Let $(X,d)$ be a complete metric space, $CB(X)$ the set of closed and bounded subsets of $X$, and $T:X\rightarrow C(X)$ be a multi-valued function.
How can you prove this:
If $T$ is upper semi-continuous then $f(x)=d(x,T(x))$ is lower semi-continuous
And the 2nd question is that Does the reverse hold?
I hope that the definition of "upper semi-continuous" is the following $T:X\to CB(X)$ is usc if $\{ x;\; T(x)\subset U\}$ is open for every open set $U\subset X$.
Assume that $T:X\to CB(X)$ is usc. We have to show that for any $\alpha\in\mathbb R$, the set $O_\alpha=\{ x;\, d(x,T(x))>\alpha\}$ is open in $X$. Fix $\alpha$ and take any $x_0\in O_\alpha$. Choose $\varepsilon >0$ such that $d(x_0,T(x_0))>\alpha+\varepsilon$. Then $T(x_0)\subset U_0=X\setminus B_0$, where $B_0$ is the closed ball $B(x_0,\alpha+\varepsilon]$. Since $U_0$ is an open set, the set $V_0=\{ x;\; T(x)\subset U_0\}$ is an open neighbourhood of $x_0$; and by definition we have $d(x_0, T(x))\geq \alpha+\varepsilon$ for every $x\in V_0$. By the triangle inequality follows that if $x\in V_0$ and $d(x,x_0)<\varepsilon$, then $d(x, T(x))> \alpha$, i.e. $x\in O_\alpha$. Hence, $V_0\cap B(x_0,\varepsilon)$ is an open neighbourhood of $x_0$ contained in $O_\alpha$. This shows that $O_\alpha$ is open in $X$, for any $\alpha$.

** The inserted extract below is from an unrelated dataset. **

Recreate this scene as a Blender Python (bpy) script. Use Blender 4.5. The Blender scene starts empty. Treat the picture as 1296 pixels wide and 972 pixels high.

The converse is not true. Take for example $X=\mathbb R$. Let $f:\mathbb R\to\mathbb R$ be any lower semi-continuous but not continuous map such that $f(x)>x$ for all $x\in X$, and define $T(x)=\{ f(x)\}$. Then $T$ is not usc, but $d(x,T(x))=\vert x-f(x)\vert=f(x)-x$ is sci.